- Written exercise -
Locate all lines in the data below that hold "scene" and show them.

- Stored entries -
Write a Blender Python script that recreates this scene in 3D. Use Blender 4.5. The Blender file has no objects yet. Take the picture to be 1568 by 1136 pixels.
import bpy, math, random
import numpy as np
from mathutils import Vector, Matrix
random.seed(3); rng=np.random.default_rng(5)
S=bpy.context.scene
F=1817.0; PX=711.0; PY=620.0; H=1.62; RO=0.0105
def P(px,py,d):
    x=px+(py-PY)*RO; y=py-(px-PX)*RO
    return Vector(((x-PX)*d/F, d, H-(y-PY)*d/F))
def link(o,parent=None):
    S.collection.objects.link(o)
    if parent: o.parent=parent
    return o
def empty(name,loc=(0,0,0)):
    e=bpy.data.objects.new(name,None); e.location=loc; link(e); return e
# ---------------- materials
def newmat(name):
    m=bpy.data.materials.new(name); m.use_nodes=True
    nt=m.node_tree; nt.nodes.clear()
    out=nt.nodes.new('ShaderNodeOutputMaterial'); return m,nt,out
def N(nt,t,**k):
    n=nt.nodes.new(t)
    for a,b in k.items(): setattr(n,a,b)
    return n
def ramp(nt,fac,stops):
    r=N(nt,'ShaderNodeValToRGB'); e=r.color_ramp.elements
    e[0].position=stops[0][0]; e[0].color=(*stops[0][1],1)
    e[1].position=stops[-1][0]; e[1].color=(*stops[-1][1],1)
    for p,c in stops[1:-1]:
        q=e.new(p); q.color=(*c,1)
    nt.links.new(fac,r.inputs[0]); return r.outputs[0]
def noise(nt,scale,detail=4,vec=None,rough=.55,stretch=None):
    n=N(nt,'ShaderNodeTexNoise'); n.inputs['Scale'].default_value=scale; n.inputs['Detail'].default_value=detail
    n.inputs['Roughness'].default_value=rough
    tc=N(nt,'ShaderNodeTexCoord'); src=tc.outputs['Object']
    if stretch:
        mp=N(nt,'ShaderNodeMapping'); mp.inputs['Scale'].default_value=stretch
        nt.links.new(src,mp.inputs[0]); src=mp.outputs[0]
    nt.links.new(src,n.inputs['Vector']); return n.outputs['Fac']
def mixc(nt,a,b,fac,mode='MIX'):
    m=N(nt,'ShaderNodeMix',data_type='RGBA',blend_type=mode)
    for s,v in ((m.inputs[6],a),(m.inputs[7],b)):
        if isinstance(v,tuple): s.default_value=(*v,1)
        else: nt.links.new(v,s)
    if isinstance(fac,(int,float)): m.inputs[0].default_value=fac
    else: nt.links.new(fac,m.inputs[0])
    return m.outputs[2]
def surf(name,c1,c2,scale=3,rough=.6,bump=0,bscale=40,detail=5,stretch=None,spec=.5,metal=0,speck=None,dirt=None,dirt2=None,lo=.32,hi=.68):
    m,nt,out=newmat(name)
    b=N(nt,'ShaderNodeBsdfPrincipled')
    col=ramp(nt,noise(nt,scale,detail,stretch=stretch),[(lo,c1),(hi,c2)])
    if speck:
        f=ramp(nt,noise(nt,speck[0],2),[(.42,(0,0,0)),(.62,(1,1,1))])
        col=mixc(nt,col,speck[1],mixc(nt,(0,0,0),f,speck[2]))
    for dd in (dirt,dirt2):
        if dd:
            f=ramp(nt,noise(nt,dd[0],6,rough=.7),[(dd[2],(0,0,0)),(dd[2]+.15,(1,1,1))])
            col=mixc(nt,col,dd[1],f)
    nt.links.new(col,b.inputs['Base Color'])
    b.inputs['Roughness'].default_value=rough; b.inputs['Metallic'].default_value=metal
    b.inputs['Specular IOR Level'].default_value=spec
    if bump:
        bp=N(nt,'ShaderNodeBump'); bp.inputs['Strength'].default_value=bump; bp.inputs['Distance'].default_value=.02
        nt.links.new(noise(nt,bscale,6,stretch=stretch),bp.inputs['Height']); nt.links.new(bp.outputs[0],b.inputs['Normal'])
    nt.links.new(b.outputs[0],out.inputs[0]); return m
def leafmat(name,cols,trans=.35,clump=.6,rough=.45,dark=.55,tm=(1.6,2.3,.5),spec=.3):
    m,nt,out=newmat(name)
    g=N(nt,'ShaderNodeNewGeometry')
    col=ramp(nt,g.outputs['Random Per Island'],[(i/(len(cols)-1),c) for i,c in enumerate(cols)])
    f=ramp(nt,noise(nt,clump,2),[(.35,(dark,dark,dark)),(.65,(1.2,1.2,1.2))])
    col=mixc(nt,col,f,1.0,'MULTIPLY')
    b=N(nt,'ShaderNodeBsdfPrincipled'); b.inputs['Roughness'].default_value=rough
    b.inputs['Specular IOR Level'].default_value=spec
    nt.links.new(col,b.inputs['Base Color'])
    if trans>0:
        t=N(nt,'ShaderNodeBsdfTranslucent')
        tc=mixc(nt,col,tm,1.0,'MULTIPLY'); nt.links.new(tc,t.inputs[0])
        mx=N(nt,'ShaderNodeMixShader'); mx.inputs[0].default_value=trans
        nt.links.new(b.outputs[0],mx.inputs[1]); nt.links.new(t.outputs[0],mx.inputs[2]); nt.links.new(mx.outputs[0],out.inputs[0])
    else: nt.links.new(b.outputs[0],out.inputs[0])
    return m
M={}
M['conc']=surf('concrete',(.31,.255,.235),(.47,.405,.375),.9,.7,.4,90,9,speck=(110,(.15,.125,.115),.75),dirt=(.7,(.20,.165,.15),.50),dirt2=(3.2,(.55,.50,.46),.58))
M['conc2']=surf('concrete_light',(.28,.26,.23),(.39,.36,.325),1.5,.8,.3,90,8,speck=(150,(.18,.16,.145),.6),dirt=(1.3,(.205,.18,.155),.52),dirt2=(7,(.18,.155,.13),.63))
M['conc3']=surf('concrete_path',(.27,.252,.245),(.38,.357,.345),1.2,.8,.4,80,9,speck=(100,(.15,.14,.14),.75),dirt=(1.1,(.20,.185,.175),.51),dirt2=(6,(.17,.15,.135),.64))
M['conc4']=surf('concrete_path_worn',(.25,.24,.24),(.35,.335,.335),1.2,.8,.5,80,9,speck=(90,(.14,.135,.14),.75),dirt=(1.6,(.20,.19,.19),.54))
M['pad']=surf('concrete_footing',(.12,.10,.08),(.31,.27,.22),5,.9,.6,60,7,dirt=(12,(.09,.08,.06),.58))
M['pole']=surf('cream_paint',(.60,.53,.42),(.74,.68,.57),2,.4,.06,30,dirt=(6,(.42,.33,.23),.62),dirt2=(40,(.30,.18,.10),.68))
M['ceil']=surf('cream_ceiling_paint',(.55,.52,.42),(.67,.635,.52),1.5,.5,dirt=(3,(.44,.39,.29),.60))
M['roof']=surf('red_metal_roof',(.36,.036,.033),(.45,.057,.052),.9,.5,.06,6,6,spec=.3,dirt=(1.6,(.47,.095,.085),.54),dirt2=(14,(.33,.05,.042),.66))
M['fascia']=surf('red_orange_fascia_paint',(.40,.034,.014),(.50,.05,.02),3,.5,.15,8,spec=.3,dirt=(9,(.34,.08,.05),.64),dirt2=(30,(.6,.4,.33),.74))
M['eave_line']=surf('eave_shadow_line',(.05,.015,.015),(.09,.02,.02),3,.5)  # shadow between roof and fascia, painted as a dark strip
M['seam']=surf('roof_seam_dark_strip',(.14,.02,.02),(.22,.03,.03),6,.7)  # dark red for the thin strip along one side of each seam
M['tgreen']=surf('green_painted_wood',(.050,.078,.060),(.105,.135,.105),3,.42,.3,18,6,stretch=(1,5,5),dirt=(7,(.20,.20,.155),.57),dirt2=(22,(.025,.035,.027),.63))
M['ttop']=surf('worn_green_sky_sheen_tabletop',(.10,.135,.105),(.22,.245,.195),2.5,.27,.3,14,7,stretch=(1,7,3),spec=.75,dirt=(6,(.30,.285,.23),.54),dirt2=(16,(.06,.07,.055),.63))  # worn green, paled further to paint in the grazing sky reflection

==

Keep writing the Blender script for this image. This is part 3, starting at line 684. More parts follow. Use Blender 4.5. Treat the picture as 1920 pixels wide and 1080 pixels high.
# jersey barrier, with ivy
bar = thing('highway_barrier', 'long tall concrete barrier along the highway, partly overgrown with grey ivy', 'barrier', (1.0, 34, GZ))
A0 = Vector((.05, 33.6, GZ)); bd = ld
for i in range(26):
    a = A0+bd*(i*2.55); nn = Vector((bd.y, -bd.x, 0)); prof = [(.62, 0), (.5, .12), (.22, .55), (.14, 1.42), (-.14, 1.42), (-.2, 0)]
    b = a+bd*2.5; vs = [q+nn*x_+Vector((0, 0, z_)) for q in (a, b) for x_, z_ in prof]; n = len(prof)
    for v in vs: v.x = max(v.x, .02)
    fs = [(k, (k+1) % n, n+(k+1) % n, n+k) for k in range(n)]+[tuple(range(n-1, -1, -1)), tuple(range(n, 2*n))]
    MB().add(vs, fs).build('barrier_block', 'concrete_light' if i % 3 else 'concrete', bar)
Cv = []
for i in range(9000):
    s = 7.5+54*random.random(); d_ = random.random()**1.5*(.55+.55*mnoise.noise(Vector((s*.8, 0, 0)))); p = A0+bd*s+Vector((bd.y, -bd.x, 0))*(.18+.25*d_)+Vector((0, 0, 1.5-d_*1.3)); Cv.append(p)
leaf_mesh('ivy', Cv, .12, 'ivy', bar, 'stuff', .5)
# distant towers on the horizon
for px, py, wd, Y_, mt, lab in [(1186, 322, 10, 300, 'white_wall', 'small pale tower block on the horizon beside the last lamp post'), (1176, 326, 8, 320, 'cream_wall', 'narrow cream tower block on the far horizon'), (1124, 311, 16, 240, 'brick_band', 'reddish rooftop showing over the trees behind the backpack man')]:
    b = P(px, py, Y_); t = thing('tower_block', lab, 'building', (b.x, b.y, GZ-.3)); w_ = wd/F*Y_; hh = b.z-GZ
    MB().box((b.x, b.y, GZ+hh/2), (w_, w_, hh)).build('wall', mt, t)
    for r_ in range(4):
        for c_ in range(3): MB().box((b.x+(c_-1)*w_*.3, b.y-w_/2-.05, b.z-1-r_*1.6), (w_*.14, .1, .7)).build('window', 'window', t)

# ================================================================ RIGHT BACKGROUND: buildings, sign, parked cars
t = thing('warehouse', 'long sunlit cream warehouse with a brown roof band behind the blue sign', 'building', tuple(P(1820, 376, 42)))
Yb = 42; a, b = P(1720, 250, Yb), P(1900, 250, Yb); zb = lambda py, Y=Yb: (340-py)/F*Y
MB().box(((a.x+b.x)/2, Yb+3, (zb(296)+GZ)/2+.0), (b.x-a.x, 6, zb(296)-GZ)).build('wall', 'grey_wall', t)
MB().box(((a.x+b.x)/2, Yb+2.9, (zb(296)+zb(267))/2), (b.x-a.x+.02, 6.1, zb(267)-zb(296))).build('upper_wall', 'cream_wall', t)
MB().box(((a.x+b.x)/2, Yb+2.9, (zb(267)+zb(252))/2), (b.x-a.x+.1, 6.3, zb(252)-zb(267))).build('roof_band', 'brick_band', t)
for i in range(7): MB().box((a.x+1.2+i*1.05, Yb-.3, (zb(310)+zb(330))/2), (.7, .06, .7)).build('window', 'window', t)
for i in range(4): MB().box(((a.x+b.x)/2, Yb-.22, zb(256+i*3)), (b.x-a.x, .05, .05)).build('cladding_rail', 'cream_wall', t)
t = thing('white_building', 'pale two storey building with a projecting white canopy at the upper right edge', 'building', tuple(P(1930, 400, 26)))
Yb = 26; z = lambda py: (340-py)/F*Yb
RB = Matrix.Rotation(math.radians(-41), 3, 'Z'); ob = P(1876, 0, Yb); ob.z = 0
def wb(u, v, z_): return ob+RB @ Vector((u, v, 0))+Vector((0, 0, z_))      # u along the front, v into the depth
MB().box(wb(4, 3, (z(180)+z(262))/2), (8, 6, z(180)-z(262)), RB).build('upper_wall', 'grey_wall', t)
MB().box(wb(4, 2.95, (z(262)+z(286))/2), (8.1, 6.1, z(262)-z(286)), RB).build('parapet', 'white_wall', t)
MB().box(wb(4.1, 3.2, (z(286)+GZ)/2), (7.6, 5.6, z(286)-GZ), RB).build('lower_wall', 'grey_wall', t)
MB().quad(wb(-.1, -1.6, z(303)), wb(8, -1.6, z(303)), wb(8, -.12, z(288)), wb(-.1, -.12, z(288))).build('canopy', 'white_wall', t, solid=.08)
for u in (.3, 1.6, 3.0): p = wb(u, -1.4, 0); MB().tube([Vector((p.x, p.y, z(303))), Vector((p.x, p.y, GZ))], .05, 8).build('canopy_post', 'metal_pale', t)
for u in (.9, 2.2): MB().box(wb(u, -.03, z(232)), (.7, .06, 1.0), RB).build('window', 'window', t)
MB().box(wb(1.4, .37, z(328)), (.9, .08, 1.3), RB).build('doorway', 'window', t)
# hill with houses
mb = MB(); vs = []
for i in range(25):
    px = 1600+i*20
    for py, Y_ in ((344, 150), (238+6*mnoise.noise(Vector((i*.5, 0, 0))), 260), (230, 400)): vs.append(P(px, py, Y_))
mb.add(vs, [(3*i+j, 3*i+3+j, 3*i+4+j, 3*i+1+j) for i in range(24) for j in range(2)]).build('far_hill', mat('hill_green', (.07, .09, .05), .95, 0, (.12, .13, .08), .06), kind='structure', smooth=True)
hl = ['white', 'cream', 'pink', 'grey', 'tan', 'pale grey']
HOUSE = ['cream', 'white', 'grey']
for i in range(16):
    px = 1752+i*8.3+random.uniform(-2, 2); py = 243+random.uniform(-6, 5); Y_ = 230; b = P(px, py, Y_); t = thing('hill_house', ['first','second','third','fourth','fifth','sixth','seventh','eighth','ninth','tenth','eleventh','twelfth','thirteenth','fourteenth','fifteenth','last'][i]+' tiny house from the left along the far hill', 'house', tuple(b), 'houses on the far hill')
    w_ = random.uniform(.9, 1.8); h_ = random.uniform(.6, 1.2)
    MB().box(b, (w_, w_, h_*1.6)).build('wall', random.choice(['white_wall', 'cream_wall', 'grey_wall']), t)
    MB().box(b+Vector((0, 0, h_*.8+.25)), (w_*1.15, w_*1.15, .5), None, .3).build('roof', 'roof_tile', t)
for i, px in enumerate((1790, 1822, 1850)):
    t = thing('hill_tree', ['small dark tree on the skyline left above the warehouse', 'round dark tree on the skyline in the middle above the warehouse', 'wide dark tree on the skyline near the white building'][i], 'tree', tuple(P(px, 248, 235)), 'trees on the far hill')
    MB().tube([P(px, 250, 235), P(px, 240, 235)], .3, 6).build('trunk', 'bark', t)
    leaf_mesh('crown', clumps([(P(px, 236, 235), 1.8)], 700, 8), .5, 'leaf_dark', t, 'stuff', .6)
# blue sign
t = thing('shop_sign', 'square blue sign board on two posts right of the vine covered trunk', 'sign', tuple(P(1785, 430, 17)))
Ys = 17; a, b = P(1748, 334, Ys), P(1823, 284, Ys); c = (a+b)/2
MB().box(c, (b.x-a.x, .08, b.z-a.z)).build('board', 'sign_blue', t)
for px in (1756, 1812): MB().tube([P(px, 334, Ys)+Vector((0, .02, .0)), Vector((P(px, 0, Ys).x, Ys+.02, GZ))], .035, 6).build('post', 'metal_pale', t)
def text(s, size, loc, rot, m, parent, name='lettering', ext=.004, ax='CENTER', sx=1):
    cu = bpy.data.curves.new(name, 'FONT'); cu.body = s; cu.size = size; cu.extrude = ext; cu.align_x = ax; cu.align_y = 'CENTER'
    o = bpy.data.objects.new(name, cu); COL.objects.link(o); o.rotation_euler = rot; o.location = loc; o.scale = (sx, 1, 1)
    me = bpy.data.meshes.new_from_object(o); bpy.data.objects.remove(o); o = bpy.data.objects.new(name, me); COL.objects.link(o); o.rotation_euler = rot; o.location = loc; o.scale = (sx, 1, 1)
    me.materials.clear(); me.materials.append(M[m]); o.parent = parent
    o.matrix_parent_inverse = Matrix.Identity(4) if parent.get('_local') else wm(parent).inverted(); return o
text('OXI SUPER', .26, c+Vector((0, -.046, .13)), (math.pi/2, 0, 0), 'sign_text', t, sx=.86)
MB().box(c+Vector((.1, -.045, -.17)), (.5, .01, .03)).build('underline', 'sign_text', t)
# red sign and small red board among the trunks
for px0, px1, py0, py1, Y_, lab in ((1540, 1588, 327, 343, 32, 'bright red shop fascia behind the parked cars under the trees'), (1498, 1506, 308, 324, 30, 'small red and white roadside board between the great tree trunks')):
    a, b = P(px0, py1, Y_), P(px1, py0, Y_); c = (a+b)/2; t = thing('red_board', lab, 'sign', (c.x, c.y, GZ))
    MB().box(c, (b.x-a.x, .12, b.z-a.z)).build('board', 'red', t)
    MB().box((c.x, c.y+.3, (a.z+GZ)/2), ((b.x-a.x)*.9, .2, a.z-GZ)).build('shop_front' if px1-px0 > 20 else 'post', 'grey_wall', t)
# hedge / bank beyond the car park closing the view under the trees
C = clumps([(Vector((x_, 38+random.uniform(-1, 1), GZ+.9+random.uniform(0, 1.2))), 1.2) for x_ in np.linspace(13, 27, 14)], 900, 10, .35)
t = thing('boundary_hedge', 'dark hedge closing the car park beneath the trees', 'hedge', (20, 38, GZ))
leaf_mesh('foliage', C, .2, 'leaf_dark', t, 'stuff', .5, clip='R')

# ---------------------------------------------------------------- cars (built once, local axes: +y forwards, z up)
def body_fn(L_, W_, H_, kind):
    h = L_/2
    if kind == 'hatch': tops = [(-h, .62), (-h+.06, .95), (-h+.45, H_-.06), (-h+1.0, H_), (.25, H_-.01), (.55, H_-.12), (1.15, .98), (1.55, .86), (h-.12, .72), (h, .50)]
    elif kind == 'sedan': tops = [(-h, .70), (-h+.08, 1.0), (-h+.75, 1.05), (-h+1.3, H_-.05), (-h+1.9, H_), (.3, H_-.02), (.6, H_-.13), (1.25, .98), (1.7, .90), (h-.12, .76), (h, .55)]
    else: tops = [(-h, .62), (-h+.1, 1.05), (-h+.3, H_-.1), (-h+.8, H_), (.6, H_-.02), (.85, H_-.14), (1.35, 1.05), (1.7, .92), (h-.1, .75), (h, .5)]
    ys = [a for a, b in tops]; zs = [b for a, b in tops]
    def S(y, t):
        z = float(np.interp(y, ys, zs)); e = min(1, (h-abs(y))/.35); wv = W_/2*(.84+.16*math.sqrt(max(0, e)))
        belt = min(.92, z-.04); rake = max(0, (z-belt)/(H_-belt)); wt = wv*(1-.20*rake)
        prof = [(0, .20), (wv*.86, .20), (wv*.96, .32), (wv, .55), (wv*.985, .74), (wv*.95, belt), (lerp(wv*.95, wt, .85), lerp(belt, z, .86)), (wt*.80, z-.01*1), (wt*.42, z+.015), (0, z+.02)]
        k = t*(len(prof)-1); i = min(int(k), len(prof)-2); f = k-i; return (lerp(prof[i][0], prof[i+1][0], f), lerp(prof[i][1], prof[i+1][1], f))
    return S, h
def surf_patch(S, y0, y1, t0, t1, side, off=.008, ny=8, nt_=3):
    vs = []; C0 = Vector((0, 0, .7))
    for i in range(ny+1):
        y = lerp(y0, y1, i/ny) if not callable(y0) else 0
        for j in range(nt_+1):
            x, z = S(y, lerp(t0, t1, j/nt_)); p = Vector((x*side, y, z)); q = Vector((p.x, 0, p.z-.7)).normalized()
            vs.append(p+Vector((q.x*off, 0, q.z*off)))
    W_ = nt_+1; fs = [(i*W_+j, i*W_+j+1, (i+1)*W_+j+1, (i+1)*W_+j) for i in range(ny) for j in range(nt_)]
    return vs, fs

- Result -
Write a Blender Python script that recreates this scene in 3D. Use Blender 4.5. The Blender file has no objects yet. Take the picture to be 1568 by 1136 pixels.
S=bpy.context.scene